Monday 4 April 2011

Apocalyptic weather and other irritations

"Sometimes the trouble with life, I find, it gets you in a corner with no way out, fills your head with doubt. Somehow the good things in life, I find, they seem to be beyond the far horizon, just the other side. Struck down with a heavy load, getting heavier day by day, now a real go-getter wouldn't talk like that, he would get up, get up and say, 'don't turn back, now you've got this far' "  [Bucks Fizz]

This morning was so apocalyptically bad weather, the kind you know is 'out there' being imposing before you've even got up, the kind that forces you to keep the lights on all day, that I resorted to listening to Buck's Fizz.  Not necessarily to cheer me up, but just to have a sense of finding an old-fashioned sort of comfort that used to hold some hope, even though it's since been overridden by reality.

[Buck's Fizz.  Yes, I know.  How could I admit to this?  Oh well, sod it.  It was comforting.  And it helped me retrieve some degree of energy that I had been struggling to find.]

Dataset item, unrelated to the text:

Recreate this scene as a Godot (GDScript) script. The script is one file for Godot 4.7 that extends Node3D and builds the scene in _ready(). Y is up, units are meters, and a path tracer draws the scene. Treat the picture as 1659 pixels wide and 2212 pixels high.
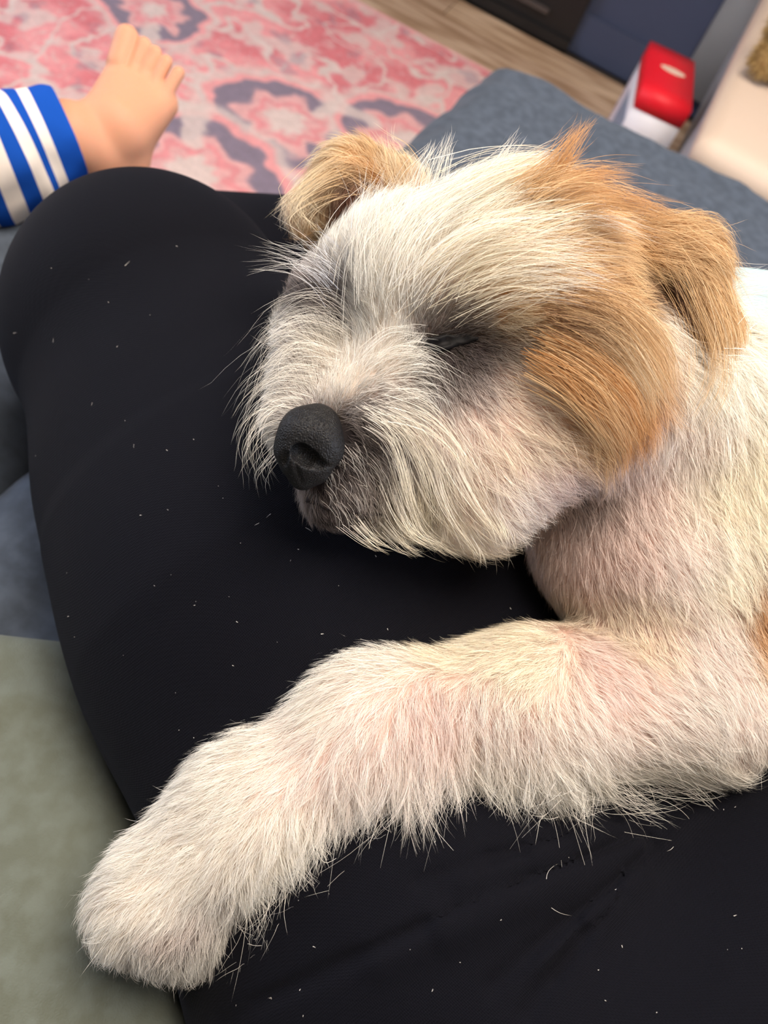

I got through my worst meeting today without losing face.  I love it when people make it easy for me to look competent, by showing up unprepared and clueless, even when my reluctance to prepare something so dull threatens to uncover my greatest weakness: i.e. if I'm not interested in it, you can tell straight away.  If I find something completely tedious and without the slightest merit, I will indeed be quite literally 'bored to tears' by it.  (Filling in tax-returns and doing my accounts or looking at anything in 'Excel' [spit, spit, spit]  does this to me for example.)  My idiot meet-ee seemed to think I was there as some sort of Jeeves to his rather more arrogant Wooster, and would simply supply him with everything he required so that any work on his part would be rendered unnecessary.  He seemed absolutely astounded when I suggested he would do well to actually write a few sentences down.

Sometimes the sheer incompetence and ignorance of others is my saving grace.  There I am being the typical perfectionist, seeing all the flaws in my side of the bargain, and I'm wandering around trying to get down to work when the weather and the work itself are making me want to either slit my wrists or eat inordinate amounts of chocolate cake, and it turns out I needn't have worried all that much afterall.  The person sitting in front of me when I arrive is in fact still a newcomer to the concept that sometimes you actually have to do some work yourself in order to get a skill.  And it doesn't matter how much money you have, my dear little meet-ee, you won't acquire skills and qualities by sitting and waiting for a proverbial plate to be handed to you with a silver spoon to help you swallow the capabilities you wish to acquire.

But, hey, if you're happy to waste your money on hiring me to sit and watch while you discover this, that's fine by me.  It's like they always say, "an idiot and his money [and surely it's almost always his, not hers] are soon parted."